Short task >>
Repeat the lines below exactly as written, please, from the line with "Recreate this scene" to the line with "COL = bpy.context.collection", both lines included, and no others.
+++ Input for this task
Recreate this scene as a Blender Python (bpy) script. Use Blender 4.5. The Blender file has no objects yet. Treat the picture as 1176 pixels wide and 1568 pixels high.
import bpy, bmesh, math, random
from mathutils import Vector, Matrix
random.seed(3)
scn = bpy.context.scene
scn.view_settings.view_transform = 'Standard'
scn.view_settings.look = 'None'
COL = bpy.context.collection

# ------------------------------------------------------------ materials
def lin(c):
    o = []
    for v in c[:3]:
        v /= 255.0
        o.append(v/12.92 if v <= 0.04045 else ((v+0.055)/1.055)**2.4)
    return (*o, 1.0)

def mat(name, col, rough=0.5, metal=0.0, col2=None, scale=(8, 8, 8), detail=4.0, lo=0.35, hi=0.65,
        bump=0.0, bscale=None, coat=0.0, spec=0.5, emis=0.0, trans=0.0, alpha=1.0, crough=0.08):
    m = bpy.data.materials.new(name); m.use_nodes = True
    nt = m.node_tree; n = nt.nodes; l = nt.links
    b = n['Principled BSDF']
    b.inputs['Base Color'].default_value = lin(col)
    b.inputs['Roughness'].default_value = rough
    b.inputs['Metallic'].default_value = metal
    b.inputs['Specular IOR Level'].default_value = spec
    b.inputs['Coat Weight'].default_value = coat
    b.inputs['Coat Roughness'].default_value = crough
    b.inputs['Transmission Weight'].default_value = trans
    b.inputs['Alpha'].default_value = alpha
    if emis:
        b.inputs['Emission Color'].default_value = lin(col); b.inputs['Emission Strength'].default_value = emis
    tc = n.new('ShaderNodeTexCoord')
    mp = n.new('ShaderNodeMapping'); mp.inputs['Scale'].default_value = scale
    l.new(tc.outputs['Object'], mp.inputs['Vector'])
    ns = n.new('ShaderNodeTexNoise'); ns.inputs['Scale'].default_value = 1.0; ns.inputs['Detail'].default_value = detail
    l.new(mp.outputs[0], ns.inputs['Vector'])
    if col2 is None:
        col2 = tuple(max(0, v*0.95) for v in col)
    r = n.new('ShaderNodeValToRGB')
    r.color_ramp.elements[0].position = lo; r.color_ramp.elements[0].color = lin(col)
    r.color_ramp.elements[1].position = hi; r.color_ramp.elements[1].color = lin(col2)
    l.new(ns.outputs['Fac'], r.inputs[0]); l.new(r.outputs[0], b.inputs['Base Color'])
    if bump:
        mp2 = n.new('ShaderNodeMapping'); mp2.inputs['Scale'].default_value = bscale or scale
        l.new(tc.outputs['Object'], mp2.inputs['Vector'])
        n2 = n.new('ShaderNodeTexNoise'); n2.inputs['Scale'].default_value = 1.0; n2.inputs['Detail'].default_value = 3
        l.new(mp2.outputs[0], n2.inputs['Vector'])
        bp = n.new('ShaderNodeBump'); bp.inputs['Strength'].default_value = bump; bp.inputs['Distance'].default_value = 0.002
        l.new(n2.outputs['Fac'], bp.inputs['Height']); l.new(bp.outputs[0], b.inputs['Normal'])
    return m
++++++
+++ Input for this task
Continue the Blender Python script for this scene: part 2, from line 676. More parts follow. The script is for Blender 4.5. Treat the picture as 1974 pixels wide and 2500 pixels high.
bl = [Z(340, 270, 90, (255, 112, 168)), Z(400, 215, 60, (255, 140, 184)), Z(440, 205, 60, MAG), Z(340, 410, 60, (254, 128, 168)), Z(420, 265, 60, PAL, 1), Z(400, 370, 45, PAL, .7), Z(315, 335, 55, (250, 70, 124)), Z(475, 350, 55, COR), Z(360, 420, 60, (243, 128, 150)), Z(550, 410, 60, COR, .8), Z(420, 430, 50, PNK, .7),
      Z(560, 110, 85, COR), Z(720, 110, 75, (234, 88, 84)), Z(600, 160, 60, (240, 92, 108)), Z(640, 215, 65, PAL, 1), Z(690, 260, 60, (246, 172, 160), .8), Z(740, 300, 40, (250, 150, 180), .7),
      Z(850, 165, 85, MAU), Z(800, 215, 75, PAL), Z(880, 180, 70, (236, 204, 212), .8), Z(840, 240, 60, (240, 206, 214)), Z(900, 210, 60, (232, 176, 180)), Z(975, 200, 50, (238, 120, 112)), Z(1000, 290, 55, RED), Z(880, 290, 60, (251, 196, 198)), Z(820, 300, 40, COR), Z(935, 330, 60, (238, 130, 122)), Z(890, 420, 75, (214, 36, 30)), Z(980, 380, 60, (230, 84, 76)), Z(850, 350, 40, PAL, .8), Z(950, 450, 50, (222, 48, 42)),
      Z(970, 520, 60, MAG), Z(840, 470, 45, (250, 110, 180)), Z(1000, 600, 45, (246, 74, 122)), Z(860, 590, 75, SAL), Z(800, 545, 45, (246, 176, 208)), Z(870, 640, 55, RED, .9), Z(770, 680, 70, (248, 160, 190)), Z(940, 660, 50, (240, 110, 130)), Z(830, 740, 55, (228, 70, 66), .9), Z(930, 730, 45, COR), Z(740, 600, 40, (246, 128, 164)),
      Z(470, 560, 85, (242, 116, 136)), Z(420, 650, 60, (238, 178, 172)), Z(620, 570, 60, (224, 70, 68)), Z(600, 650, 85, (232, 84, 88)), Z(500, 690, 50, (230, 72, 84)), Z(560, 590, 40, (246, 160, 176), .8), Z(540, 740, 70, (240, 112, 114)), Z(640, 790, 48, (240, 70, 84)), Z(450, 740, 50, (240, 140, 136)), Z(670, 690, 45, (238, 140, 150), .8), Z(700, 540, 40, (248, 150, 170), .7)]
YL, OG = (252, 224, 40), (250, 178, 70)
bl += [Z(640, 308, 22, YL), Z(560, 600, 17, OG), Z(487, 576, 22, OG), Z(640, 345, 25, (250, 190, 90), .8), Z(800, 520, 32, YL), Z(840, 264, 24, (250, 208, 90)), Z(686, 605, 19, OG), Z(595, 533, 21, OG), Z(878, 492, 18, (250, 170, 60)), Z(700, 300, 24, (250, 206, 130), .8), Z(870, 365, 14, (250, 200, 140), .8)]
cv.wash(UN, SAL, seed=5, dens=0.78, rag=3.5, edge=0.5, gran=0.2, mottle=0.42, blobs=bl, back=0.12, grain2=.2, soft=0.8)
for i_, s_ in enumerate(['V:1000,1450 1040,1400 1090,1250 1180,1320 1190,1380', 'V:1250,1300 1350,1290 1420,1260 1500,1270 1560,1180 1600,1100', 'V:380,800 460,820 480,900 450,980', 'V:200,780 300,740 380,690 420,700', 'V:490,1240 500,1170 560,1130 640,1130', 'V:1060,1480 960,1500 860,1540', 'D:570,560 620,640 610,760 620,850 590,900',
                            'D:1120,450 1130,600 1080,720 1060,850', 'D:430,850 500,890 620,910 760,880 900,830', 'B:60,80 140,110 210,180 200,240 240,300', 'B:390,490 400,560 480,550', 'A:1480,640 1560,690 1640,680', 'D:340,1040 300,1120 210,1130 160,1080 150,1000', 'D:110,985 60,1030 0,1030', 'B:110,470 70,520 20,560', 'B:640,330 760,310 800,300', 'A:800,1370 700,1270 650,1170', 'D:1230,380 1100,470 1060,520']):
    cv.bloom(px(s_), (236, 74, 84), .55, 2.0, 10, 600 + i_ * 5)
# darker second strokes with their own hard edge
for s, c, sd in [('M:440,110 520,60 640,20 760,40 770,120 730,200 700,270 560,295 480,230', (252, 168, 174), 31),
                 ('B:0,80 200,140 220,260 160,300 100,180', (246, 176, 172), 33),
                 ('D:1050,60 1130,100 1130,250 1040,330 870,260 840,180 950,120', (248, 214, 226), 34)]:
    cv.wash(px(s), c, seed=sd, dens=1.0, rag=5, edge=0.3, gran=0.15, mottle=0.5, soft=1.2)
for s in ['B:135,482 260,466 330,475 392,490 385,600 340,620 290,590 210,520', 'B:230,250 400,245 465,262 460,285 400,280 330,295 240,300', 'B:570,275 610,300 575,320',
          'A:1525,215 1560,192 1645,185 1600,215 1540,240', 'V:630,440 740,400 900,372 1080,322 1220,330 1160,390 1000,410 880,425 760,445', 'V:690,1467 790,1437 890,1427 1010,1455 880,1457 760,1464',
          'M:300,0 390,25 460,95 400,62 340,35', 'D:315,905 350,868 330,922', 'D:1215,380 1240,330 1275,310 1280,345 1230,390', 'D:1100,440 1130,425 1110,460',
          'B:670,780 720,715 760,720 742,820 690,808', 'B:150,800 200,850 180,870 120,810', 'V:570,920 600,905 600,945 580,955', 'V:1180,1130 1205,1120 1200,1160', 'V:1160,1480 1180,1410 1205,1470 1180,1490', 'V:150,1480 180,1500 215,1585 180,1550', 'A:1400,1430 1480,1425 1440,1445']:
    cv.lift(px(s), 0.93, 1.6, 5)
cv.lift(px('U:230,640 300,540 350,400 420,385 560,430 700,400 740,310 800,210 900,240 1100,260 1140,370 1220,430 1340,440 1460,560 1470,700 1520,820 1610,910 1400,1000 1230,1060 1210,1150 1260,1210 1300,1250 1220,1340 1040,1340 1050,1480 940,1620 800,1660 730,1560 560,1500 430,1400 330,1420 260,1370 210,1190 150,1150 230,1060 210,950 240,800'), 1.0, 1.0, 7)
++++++
Correct result >>
Recreate this scene as a Blender Python (bpy) script. Use Blender 4.5. The Blender file has no objects yet. Treat the picture as 1176 pixels wide and 1568 pixels high.
import bpy, bmesh, math, random
from mathutils import Vector, Matrix
random.seed(3)
scn = bpy.context.scene
scn.view_settings.view_transform = 'Standard'
scn.view_settings.look = 'None'
COL = bpy.context.collection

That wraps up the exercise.